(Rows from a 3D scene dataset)
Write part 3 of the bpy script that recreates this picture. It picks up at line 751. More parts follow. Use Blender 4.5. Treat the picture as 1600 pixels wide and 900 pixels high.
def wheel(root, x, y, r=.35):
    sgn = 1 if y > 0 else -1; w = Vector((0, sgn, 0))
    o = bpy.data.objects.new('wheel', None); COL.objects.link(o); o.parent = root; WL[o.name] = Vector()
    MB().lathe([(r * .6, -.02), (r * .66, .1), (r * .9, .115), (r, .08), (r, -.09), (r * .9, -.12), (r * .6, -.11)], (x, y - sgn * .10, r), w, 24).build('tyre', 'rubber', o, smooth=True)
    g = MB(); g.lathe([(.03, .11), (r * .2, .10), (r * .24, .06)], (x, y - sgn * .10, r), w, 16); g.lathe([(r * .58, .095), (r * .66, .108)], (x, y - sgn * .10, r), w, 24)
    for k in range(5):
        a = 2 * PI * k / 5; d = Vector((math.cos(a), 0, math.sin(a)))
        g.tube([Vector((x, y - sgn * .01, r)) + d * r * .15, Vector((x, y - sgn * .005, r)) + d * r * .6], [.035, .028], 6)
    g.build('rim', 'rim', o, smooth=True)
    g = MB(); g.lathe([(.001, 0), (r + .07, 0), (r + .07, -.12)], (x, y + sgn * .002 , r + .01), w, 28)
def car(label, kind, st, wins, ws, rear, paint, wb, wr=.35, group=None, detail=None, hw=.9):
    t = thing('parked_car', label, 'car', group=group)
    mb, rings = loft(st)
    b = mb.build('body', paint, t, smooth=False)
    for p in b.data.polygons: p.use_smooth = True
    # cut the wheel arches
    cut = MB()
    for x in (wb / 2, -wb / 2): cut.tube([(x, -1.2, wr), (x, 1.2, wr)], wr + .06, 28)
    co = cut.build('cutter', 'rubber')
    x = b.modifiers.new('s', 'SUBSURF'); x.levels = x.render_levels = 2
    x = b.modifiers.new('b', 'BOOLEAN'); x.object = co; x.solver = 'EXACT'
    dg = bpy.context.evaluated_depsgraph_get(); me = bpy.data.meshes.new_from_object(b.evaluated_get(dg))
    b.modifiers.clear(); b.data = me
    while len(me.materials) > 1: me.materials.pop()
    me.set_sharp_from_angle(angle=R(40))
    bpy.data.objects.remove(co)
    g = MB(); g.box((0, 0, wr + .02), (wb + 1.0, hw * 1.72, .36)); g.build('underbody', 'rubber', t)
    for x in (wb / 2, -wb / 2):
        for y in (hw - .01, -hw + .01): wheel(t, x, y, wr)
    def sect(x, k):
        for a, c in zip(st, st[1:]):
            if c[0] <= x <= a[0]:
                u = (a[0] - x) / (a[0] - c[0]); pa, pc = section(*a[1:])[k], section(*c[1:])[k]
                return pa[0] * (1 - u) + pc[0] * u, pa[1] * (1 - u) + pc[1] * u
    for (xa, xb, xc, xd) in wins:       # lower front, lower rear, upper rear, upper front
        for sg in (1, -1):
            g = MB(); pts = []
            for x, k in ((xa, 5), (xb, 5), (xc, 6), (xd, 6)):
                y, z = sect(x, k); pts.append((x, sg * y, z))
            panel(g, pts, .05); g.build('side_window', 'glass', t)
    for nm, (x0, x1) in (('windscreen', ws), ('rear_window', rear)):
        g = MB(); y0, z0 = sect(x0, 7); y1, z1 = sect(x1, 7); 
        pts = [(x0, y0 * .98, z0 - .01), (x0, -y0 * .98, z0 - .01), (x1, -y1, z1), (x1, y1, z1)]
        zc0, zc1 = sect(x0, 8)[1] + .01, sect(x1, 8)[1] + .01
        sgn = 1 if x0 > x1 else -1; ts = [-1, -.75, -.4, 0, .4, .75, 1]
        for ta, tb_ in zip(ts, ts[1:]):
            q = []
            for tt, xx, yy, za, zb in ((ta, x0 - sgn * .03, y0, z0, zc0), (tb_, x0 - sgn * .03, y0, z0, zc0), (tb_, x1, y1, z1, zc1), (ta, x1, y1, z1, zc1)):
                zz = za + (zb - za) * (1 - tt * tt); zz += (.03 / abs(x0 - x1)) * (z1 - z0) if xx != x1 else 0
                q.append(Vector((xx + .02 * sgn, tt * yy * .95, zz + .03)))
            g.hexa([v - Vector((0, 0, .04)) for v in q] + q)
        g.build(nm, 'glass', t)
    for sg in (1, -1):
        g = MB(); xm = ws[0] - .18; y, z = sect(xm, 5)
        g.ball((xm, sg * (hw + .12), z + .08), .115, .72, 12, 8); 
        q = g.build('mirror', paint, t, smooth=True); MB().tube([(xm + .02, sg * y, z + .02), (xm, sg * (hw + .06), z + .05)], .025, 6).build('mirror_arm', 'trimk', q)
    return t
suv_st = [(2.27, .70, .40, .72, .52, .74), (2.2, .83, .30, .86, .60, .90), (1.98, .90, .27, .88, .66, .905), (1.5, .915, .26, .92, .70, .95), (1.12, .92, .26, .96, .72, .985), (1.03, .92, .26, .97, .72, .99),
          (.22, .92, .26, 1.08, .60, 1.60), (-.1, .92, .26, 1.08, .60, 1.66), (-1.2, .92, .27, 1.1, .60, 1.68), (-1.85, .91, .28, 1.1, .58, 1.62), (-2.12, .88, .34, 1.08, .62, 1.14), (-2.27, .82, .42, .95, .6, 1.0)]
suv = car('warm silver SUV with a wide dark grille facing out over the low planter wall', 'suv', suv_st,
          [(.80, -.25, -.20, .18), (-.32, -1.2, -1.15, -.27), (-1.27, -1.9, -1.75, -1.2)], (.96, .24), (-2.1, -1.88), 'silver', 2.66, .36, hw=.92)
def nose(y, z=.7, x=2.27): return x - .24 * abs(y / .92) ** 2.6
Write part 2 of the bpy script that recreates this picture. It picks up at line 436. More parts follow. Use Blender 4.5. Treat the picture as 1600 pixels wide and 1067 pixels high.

- _REQUEST_
Print the whole listing again, exactly.

- _REPLY_
Write part 3 of the bpy script that recreates this picture. It picks up at line 751. More parts follow. Use Blender 4.5. Treat the picture as 1600 pixels wide and 900 pixels high.
def wheel(root, x, y, r=.35):
    sgn = 1 if y > 0 else -1; w = Vector((0, sgn, 0))
    o = bpy.data.objects.new('wheel', None); COL.objects.link(o); o.parent = root; WL[o.name] = Vector()
    MB().lathe([(r * .6, -.02), (r * .66, .1), (r * .9, .115), (r, .08), (r, -.09), (r * .9, -.12), (r * .6, -.11)], (x, y - sgn * .10, r), w, 24).build('tyre', 'rubber', o, smooth=True)
    g = MB(); g.lathe([(.03, .11), (r * .2, .10), (r * .24, .06)], (x, y - sgn * .10, r), w, 16); g.lathe([(r * .58, .095), (r * .66, .108)], (x, y - sgn * .10, r), w, 24)
    for k in range(5):
        a = 2 * PI * k / 5; d = Vector((math.cos(a), 0, math.sin(a)))
        g.tube([Vector((x, y - sgn * .01, r)) + d * r * .15, Vector((x, y - sgn * .005, r)) + d * r * .6], [.035, .028], 6)
    g.build('rim', 'rim', o, smooth=True)
    g = MB(); g.lathe([(.001, 0), (r + .07, 0), (r + .07, -.12)], (x, y + sgn * .002 , r + .01), w, 28)
def car(label, kind, st, wins, ws, rear, paint, wb, wr=.35, group=None, detail=None, hw=.9):
    t = thing('parked_car', label, 'car', group=group)
    mb, rings = loft(st)
    b = mb.build('body', paint, t, smooth=False)
    for p in b.data.polygons: p.use_smooth = True
    # cut the wheel arches
    cut = MB()
    for x in (wb / 2, -wb / 2): cut.tube([(x, -1.2, wr), (x, 1.2, wr)], wr + .06, 28)
    co = cut.build('cutter', 'rubber')
    x = b.modifiers.new('s', 'SUBSURF'); x.levels = x.render_levels = 2
    x = b.modifiers.new('b', 'BOOLEAN'); x.object = co; x.solver = 'EXACT'
    dg = bpy.context.evaluated_depsgraph_get(); me = bpy.data.meshes.new_from_object(b.evaluated_get(dg))
    b.modifiers.clear(); b.data = me
    while len(me.materials) > 1: me.materials.pop()
    me.set_sharp_from_angle(angle=R(40))
    bpy.data.objects.remove(co)
    g = MB(); g.box((0, 0, wr + .02), (wb + 1.0, hw * 1.72, .36)); g.build('underbody', 'rubber', t)
    for x in (wb / 2, -wb / 2):
        for y in (hw - .01, -hw + .01): wheel(t, x, y, wr)
    def sect(x, k):
        for a, c in zip(st, st[1:]):
            if c[0] <= x <= a[0]:
                u = (a[0] - x) / (a[0] - c[0]); pa, pc = section(*a[1:])[k], section(*c[1:])[k]
                return pa[0] * (1 - u) + pc[0] * u, pa[1] * (1 - u) + pc[1] * u
    for (xa, xb, xc, xd) in wins:       # lower front, lower rear, upper rear, upper front
        for sg in (1, -1):
            g = MB(); pts = []
            for x, k in ((xa, 5), (xb, 5), (xc, 6), (xd, 6)):
                y, z = sect(x, k); pts.append((x, sg * y, z))
            panel(g, pts, .05); g.build('side_window', 'glass', t)
    for nm, (x0, x1) in (('windscreen', ws), ('rear_window', rear)):
        g = MB(); y0, z0 = sect(x0, 7); y1, z1 = sect(x1, 7); 
        pts = [(x0, y0 * .98, z0 - .01), (x0, -y0 * .98, z0 - .01), (x1, -y1, z1), (x1, y1, z1)]
        zc0, zc1 = sect(x0, 8)[1] + .01, sect(x1, 8)[1] + .01
        sgn = 1 if x0 > x1 else -1; ts = [-1, -.75, -.4, 0, .4, .75, 1]
        for ta, tb_ in zip(ts, ts[1:]):
            q = []
            for tt, xx, yy, za, zb in ((ta, x0 - sgn * .03, y0, z0, zc0), (tb_, x0 - sgn * .03, y0, z0, zc0), (tb_, x1, y1, z1, zc1), (ta, x1, y1, z1, zc1)):
                zz = za + (zb - za) * (1 - tt * tt); zz += (.03 / abs(x0 - x1)) * (z1 - z0) if xx != x1 else 0
                q.append(Vector((xx + .02 * sgn, tt * yy * .95, zz + .03)))
            g.hexa([v - Vector((0, 0, .04)) for v in q] + q)
        g.build(nm, 'glass', t)
    for sg in (1, -1):
        g = MB(); xm = ws[0] - .18; y, z = sect(xm, 5)
        g.ball((xm, sg * (hw + .12), z + .08), .115, .72, 12, 8); 
        q = g.build('mirror', paint, t, smooth=True); MB().tube([(xm + .02, sg * y, z + .02), (xm, sg * (hw + .06), z + .05)], .025, 6).build('mirror_arm', 'trimk', q)
    return t
suv_st = [(2.27, .70, .40, .72, .52, .74), (2.2, .83, .30, .86, .60, .90), (1.98, .90, .27, .88, .66, .905), (1.5, .915, .26, .92, .70, .95), (1.12, .92, .26, .96, .72, .985), (1.03, .92, .26, .97, .72, .99),
          (.22, .92, .26, 1.08, .60, 1.60), (-.1, .92, .26, 1.08, .60, 1.66), (-1.2, .92, .27, 1.1, .60, 1.68), (-1.85, .91, .28, 1.1, .58, 1.62), (-2.12, .88, .34, 1.08, .62, 1.14), (-2.27, .82, .42, .95, .6, 1.0)]
suv = car('warm silver SUV with a wide dark grille facing out over the low planter wall', 'suv', suv_st,
          [(.80, -.25, -.20, .18), (-.32, -1.2, -1.15, -.27), (-1.27, -1.9, -1.75, -1.2)], (.96, .24), (-2.1, -1.88), 'silver', 2.66, .36, hw=.92)
def nose(y, z=.7, x=2.27): return x - .24 * abs(y / .92) ** 2.6
Write part 2 of the bpy script that recreates this picture. It picks up at line 436. More parts follow. Use Blender 4.5. Treat the picture as 1600 pixels wide and 1067 pixels high.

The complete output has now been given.